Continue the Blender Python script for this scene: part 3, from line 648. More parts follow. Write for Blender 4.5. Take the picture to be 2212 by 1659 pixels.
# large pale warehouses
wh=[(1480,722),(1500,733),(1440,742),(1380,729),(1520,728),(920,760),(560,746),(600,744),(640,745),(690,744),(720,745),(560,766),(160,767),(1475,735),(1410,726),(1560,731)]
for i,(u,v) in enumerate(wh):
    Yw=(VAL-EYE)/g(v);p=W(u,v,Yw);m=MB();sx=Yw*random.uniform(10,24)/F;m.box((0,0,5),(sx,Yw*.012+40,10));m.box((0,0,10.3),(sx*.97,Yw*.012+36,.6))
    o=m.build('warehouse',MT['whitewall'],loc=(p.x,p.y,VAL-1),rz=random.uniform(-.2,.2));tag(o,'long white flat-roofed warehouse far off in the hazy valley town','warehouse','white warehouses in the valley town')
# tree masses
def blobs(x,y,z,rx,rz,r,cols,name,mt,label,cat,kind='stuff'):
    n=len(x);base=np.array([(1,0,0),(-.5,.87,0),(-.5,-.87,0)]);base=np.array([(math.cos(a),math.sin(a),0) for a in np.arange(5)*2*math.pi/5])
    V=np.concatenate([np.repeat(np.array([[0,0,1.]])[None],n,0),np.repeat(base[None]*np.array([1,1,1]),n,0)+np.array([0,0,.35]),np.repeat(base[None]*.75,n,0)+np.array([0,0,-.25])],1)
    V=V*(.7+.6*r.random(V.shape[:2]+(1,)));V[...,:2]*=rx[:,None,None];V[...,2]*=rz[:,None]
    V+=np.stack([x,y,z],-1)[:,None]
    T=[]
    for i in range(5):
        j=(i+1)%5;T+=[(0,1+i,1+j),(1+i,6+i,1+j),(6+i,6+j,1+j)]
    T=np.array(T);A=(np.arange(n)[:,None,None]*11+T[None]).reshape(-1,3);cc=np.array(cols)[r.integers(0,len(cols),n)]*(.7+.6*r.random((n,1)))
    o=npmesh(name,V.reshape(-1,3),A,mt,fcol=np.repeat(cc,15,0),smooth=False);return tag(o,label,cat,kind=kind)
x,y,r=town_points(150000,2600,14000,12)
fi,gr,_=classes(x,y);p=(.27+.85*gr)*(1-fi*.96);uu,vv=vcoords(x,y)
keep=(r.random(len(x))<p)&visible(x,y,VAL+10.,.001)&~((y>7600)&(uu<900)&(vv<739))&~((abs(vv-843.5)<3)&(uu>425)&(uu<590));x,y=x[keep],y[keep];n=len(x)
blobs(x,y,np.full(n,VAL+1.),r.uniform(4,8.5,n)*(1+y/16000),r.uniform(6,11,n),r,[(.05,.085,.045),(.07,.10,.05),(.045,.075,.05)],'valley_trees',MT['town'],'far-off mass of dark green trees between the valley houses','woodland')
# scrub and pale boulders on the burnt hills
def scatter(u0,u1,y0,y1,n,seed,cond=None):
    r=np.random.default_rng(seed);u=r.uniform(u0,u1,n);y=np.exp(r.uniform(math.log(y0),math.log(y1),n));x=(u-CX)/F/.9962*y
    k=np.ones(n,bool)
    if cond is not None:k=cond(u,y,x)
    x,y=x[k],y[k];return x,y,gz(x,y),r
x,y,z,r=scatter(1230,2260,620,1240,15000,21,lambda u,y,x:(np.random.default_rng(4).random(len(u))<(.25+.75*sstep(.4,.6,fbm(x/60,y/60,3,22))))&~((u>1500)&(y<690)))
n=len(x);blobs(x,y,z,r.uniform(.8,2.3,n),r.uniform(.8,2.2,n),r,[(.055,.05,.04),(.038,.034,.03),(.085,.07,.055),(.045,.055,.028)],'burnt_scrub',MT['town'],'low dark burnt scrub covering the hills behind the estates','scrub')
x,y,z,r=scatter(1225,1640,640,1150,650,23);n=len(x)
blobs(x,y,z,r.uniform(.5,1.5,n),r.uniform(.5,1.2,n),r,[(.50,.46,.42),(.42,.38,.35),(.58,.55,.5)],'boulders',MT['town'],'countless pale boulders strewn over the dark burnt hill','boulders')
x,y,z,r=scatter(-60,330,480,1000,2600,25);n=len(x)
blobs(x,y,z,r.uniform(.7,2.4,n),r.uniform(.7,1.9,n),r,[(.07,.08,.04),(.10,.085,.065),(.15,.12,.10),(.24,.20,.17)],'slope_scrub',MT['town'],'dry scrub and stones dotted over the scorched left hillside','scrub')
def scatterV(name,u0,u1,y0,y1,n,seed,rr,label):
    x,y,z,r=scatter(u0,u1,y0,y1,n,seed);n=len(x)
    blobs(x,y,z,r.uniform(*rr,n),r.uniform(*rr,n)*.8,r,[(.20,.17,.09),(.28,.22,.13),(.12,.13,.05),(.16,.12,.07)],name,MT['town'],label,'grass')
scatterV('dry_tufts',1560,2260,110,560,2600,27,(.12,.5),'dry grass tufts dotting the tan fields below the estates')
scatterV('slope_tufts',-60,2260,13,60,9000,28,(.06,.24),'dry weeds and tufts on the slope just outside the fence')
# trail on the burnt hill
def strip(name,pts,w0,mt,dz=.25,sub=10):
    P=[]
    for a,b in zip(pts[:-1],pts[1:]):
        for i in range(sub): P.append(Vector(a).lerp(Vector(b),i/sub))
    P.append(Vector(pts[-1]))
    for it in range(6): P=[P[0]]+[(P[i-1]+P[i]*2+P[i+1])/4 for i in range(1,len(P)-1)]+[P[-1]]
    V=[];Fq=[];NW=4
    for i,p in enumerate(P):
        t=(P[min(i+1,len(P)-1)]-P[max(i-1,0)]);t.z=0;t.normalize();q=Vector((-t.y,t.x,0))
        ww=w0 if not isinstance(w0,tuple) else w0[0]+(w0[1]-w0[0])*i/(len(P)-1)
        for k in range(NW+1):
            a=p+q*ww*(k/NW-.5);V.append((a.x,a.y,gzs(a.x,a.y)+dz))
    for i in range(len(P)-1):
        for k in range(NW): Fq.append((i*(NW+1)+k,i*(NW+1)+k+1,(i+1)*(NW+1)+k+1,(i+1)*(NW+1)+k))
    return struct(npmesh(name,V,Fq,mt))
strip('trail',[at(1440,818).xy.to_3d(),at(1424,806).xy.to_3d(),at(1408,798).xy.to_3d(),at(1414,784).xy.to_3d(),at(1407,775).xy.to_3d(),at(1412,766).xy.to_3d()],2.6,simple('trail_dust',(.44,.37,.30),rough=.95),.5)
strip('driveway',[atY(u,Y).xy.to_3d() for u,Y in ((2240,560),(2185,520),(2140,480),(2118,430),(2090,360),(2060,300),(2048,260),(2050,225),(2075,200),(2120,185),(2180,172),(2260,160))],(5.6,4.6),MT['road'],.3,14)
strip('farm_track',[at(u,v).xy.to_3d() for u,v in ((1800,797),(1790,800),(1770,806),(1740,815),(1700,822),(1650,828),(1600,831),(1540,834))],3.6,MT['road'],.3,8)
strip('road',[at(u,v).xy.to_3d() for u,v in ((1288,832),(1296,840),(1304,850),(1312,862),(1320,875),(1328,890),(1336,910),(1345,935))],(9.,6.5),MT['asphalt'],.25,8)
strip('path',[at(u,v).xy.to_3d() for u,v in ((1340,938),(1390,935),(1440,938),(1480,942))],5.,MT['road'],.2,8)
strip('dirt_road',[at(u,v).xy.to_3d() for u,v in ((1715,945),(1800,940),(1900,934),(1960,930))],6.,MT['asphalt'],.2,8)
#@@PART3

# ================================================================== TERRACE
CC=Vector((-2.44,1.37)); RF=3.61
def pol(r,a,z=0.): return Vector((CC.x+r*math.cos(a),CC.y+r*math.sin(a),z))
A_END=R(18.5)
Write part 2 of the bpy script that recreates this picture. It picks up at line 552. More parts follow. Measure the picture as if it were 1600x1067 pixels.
|---|
Task instructions | Every line of the records that includes the word "Write" should be gathered.

The completed task |
Continue the Blender Python script for this scene: part 3, from line 648. More parts follow. Write for Blender 4.5. Take the picture to be 2212 by 1659 pixels.
Write part 2 of the bpy script that recreates this picture. It picks up at line 552. More parts follow. Measure the picture as if it were 1600x1067 pixels.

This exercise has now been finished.